If you turn away from all the things, the cares and the anxieties and the pleasures of everyday life, to turn your attention on the pleasures that are found in hearing from God, in worshiping God, in talking about God and so forth, then he says you'll find that you will delight in the Lord.
The Lord says, I will then cause you to ride on the high hills of the earth. I'll cause you to ride on the high hills of the earth. That's a figurative expression for saying, like we use the idea of living on a mountaintop.
We don't like the valleys, we like the mountaintop experiences, and the Lord is essentially saying, you'll enjoy some mountaintop experiences if you delight in the Lord, and to delight in the Lord, delight in the Sabbath, delight in the Lord's day.

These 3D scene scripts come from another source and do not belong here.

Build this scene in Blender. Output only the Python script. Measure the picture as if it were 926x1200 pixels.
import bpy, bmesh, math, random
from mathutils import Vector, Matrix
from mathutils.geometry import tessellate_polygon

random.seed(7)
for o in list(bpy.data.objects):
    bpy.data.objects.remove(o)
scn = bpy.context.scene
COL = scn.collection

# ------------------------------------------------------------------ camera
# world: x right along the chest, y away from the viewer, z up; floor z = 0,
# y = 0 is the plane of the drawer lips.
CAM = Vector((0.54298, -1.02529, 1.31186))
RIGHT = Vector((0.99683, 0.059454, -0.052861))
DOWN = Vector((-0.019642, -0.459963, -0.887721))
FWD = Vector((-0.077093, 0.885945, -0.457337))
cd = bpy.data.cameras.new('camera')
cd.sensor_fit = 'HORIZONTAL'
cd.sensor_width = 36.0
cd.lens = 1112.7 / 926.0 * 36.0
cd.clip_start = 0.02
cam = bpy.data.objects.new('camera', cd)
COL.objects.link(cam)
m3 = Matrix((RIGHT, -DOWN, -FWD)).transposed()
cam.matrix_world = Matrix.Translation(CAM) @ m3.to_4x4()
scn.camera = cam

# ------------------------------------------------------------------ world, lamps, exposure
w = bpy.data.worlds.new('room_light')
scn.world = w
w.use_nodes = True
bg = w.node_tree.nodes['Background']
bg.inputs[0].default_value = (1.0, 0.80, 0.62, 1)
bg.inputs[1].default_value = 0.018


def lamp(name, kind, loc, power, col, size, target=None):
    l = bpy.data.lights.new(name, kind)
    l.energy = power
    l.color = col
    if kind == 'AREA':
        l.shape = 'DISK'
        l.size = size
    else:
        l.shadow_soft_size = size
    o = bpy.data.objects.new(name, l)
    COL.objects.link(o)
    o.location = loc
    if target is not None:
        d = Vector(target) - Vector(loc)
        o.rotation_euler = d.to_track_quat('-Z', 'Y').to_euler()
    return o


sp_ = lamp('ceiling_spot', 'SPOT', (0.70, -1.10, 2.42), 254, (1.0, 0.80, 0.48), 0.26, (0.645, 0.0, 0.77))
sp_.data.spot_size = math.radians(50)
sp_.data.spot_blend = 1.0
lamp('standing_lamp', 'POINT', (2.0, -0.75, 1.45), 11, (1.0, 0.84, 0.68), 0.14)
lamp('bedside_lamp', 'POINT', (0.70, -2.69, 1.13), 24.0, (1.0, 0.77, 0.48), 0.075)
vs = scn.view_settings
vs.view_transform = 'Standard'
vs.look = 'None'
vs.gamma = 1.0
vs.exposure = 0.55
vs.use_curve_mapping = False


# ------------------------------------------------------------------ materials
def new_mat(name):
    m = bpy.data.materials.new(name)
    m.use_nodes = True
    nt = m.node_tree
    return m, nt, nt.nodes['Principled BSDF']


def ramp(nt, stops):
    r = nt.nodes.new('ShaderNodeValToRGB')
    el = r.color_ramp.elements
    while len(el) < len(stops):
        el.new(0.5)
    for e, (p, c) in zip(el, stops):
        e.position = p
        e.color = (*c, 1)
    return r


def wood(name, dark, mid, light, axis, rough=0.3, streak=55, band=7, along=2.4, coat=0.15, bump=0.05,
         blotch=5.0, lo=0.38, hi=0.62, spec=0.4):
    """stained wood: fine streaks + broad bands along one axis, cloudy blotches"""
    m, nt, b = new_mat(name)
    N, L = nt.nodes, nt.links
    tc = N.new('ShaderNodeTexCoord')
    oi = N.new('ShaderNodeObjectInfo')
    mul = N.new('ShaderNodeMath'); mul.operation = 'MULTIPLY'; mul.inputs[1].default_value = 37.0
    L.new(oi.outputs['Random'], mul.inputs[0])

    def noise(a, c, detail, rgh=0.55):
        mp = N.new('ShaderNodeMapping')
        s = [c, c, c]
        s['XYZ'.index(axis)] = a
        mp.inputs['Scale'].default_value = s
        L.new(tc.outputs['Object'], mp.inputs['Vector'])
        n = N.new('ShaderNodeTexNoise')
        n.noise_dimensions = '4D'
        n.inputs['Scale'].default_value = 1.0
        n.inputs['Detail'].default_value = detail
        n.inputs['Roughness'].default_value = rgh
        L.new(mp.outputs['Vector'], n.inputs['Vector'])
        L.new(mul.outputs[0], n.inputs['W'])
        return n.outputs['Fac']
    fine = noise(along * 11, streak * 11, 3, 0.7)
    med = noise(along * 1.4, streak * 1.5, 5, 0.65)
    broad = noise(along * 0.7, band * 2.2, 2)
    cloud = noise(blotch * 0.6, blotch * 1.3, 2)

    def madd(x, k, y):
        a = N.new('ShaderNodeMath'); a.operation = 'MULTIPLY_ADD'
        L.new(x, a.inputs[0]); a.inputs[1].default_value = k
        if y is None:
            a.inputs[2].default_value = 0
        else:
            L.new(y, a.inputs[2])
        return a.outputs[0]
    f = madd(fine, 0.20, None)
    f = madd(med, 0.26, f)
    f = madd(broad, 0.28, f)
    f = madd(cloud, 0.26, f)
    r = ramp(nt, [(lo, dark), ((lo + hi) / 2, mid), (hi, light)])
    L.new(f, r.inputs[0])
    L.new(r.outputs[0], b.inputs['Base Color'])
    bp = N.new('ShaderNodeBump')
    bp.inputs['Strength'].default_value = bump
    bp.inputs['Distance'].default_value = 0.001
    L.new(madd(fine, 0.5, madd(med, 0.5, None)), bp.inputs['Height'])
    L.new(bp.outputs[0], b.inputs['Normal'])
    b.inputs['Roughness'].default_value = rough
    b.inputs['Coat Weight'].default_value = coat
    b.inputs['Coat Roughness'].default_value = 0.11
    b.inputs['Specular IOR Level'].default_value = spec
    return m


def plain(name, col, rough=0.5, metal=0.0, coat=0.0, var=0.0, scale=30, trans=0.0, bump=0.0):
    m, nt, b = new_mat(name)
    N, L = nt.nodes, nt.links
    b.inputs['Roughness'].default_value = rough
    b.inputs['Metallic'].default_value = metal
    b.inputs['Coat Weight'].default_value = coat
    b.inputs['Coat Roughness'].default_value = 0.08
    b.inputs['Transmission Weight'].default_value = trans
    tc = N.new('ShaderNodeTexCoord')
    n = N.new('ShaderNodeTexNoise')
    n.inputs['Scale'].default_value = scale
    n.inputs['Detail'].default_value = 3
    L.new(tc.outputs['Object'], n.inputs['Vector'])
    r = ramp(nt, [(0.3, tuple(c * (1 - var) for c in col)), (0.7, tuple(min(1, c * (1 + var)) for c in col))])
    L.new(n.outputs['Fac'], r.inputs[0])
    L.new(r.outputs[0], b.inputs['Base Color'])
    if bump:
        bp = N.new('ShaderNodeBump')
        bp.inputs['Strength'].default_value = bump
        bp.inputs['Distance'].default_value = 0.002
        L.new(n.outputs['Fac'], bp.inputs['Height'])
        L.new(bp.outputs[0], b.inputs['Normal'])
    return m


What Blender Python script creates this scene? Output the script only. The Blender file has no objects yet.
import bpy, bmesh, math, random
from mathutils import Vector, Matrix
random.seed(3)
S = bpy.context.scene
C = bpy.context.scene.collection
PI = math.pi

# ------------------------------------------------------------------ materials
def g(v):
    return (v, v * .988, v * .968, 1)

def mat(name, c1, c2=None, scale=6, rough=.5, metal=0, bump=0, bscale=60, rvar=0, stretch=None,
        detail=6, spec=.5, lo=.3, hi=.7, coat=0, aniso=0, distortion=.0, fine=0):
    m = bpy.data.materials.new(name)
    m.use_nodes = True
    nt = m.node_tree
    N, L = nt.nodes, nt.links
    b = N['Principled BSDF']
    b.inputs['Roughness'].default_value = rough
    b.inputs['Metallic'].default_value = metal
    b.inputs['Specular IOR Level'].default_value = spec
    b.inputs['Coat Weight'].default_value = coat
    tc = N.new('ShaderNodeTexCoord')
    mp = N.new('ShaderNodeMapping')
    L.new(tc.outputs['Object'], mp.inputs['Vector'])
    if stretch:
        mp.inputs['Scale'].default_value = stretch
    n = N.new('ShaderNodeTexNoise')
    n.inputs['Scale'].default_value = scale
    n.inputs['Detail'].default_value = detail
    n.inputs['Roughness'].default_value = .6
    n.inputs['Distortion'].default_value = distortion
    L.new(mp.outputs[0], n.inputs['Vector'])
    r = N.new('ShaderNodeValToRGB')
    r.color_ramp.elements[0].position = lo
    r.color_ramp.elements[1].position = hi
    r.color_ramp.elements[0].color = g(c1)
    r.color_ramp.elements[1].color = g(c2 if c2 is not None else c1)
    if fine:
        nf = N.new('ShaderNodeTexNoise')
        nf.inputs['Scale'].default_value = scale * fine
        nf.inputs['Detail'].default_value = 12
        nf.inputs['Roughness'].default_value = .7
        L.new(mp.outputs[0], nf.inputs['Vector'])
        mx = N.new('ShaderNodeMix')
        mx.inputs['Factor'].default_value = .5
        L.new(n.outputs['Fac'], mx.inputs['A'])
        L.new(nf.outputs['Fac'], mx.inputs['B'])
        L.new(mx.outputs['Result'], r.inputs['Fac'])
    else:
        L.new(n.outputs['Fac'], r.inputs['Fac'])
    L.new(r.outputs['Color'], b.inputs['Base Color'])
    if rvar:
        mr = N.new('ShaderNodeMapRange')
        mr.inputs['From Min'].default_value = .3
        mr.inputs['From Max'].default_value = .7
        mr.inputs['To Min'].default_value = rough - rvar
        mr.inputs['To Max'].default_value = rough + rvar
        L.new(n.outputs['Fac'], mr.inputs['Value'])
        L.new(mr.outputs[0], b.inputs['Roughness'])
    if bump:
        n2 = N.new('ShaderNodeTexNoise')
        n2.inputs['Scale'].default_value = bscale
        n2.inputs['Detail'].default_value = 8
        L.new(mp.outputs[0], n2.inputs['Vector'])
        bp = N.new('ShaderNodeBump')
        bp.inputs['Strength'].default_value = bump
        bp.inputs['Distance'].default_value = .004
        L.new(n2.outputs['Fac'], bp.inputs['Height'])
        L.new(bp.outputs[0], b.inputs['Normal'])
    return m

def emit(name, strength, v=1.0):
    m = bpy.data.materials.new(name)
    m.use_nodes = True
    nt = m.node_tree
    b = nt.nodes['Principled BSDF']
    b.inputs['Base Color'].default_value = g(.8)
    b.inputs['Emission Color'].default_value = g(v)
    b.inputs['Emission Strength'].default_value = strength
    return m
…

So how do we handle that day? Is it the day where we engage in all kinds of idle banter? We engage in personal fun and recreation with no thought whatsoever of the Lord? Do we tip our hat to the Lord in worship and that's about it?
Do we really set the day aside? Do we really set the day aside? I think the Lord would have us to ask ourselves, I've given you a gift, the Lord says. The Sabbath is a gift. It was made for us. The Lord tells us that.
Am I really getting the full benefit of that gift, the full spiritual benefit of that gift, or am I selling myself short by not really delighting in the day? Something to think about, and to ponder. So our Father and our God today, we do thank you for the gift of the Sabbath.
This is a generous expression of your love and your care for mankind, and especially for your people. I pray that we would appreciate that gift and we would utilize it to the full. We pray in Jesus' name, amen.
All right, have a good rest of your Wednesday, and God bless you in it.